Saturday, August 23, 2008

When Fay Came to Visit

It’s been a long time since I have put any thoughts on paper that aren’t related to school (I went back to finish college in the fall of 2006 and hope to be done by the end of 2009), but it’s also been a while since we were impacted by a named storm. In this case it was called Tropical Storm Fay.

The last time we felt the power of one of these named storms was back in 2004 when Hurricane Frances came sightseeing. She followed on the heels of Hurricanes Bonnie and Charley, a pair of mild-mannered storms that got us all excited but then pulled their punches at the last moment. Frances dropped about 13-inhces of rain, I think, and blew hard for several days.

Fay was not nice to Florida, but she never came all the way up into Georgia and we just got a taste of her mean temper. Just a half-hour south, in Jacksonville, FL, they got flooding and massive power outages and numerous trees falling on houses, cars and people. There were pictures on tv of cars in water practically up to their roof, houses with water lapping at the bottoms of the first floor windows, and giant live oaks that had splt houses in two and completely flattened cars - one while it was being driven (the driver died instantly).

We got about five-and-a-half inches of rain over two days, and winds of 30-40 mph with higher gusts. I didn’t see it personally, but there was some minor flooding/storm surge in downtown St. Marys near the waterfront, a result of an abnormally high tide. We were not without power at our house, but news reports say that some parts of our area were powerless for part of Thursday night, the end of the first day of Fay’s visit.

Newspapers and The Weather Channel have been talking a lot about snakes and alligators seeking refuge in peoples’ houses, but we’ve had no freeloaders here.

A half-hour to the north, at Brunswick and St. Simon’s Island, there are reports of flooding and damage, and I saw a picture in the paper of someone on St. Simon’s Island with a couple of feet of water in their yard, but that has not been our experience. And I’m fine with that!

When I went for my walk Friday morning, there was a lot of debris in the streets, but mainly pine straw, oak leaves and small branches. I saw only three small trees that had toppled in the night, and two were clearly long dead, and none of them were out in the street. There was only one that forced me off the sidewalk. By Friday evening, there was another large limb that had come down and was lying across the sidewalk, but that was about it for our neighborhood.

I don’t say this to minimize anyone else’s experience, or to boast of our own good fortune. God is good all the time; and all the time God is good. That doesn’t mean God only allows good things to happen and all bad things are of the devil. Rain falls on the just and the unjust and bad things happen to good people. When bad things happen, His people act as His arms and hands and feet, loving, blessing and helping hurt, devastated people. When people ask, where was God in this mess, the answer is that He is there helping people put lives back together after a natural disaster.

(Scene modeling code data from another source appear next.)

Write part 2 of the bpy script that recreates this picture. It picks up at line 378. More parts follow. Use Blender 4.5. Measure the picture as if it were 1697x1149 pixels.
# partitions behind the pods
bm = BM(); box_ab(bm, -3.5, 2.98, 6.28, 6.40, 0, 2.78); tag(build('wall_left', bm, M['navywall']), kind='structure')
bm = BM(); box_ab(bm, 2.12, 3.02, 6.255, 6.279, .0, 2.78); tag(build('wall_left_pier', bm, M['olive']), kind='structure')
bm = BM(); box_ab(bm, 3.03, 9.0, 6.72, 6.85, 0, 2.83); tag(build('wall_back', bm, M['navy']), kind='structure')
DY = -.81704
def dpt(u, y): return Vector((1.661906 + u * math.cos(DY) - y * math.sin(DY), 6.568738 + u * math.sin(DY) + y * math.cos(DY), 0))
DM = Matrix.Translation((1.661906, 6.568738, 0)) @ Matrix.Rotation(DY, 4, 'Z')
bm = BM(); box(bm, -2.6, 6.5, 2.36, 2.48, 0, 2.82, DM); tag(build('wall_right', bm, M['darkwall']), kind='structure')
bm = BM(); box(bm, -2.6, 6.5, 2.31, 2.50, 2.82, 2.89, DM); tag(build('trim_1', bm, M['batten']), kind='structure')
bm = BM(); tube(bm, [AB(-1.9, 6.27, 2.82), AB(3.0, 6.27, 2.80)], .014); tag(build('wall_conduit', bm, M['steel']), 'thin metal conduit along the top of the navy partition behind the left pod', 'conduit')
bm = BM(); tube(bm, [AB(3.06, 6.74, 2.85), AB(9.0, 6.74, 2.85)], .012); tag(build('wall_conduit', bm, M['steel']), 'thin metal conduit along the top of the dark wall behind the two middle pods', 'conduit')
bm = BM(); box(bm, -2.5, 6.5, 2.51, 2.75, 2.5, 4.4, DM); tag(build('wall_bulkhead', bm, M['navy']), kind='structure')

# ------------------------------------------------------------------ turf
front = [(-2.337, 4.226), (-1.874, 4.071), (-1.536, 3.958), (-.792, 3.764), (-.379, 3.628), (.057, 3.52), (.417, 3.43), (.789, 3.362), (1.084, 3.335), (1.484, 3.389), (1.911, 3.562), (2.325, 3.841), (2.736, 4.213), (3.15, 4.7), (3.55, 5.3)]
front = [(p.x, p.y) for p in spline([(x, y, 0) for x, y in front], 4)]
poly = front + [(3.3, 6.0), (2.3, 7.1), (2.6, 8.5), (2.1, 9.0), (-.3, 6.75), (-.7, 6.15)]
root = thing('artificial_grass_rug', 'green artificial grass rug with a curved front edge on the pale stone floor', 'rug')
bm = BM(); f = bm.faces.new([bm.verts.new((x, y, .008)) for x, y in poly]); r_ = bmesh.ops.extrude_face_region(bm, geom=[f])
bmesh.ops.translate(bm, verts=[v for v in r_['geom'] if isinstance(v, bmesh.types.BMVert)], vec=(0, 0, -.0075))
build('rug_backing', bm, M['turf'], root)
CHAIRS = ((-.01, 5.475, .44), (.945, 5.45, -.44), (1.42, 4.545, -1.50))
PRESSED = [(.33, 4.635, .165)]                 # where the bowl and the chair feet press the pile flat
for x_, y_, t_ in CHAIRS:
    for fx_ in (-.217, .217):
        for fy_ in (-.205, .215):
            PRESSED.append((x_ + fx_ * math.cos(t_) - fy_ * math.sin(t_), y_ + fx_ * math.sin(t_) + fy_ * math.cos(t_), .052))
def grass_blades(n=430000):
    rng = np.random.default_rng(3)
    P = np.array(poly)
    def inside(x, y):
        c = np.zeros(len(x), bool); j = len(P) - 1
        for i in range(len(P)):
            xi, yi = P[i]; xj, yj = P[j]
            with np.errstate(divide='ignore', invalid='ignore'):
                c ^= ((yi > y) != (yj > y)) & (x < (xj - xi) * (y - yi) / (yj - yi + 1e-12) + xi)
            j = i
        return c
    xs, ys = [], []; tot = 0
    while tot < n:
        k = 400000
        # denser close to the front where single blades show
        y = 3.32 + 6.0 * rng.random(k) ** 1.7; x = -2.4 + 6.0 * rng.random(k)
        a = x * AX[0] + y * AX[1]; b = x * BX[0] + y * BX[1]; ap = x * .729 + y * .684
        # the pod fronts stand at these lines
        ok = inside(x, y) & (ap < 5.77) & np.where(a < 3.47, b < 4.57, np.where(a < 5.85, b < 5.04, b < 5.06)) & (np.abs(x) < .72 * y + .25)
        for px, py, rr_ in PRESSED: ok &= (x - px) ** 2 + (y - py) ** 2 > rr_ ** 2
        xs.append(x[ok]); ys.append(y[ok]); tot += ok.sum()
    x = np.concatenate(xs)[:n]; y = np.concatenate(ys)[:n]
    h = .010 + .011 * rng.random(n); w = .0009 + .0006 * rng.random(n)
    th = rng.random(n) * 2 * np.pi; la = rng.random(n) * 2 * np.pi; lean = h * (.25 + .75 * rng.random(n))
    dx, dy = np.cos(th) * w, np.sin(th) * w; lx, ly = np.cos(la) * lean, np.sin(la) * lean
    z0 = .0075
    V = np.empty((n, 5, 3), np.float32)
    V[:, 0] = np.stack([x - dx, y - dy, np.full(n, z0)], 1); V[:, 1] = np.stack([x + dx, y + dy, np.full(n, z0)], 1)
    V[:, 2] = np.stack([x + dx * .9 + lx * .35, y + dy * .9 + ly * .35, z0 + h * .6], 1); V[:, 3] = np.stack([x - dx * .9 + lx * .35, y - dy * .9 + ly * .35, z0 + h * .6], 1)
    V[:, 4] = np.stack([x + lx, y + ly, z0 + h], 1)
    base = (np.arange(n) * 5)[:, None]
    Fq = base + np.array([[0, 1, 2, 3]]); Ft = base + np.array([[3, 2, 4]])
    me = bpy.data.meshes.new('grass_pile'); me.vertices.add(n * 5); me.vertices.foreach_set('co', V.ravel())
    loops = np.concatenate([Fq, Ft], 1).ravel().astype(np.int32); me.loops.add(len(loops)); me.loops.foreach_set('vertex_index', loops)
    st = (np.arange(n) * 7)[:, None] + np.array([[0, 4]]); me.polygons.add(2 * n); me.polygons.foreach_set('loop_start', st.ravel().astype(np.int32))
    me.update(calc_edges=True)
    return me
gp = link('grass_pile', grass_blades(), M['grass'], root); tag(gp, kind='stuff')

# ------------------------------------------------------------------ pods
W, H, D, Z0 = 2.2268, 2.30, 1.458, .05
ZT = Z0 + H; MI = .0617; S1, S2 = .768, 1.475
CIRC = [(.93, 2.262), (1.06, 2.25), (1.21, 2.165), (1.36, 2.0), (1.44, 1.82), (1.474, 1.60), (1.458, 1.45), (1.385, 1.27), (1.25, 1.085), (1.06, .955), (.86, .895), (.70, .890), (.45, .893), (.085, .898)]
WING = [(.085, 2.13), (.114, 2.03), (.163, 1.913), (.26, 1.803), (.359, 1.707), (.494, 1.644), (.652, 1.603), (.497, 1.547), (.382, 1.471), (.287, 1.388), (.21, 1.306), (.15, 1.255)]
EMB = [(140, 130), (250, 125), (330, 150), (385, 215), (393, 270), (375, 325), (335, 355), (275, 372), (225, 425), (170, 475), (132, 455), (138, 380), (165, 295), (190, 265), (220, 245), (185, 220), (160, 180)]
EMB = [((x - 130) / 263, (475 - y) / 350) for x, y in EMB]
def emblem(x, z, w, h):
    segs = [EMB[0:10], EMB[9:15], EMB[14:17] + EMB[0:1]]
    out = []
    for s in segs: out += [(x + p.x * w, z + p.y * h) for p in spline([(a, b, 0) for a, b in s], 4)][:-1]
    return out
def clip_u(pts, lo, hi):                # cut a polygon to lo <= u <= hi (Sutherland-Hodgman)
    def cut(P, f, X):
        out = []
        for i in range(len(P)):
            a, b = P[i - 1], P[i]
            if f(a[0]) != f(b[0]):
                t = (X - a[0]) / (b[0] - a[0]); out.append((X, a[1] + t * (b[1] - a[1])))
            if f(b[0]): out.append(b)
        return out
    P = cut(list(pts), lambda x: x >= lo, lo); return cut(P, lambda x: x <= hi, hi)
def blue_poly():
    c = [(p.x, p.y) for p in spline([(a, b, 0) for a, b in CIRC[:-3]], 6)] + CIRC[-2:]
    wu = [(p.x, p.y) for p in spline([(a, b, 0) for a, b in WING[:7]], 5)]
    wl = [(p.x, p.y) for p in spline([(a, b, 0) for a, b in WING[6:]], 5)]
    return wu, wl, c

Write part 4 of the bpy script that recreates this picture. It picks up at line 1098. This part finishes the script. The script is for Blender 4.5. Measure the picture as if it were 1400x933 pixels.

God is not Santa Claus who gives you only the good things that you want or your own personal bodyguard to keep all the stink off of you while you do whatever you want. You can’t just look to Him in bad times or when threatened. He is there for you every day, waiting for you to realize it.

Fay has come and gone from our neck of the woods. She shook down some of the dead branches that we were meaning to get at, and she helped refill our aquifers after two years of drought, but that doesn’t mean we want her to come back. Besides, there’s some more posers out in the ocean refining their act and hoping to come to town in the near future.

As for me, I’ll take some wind and rain over three feet of snow, snowdrift over my head, and 50-below wind chills any day.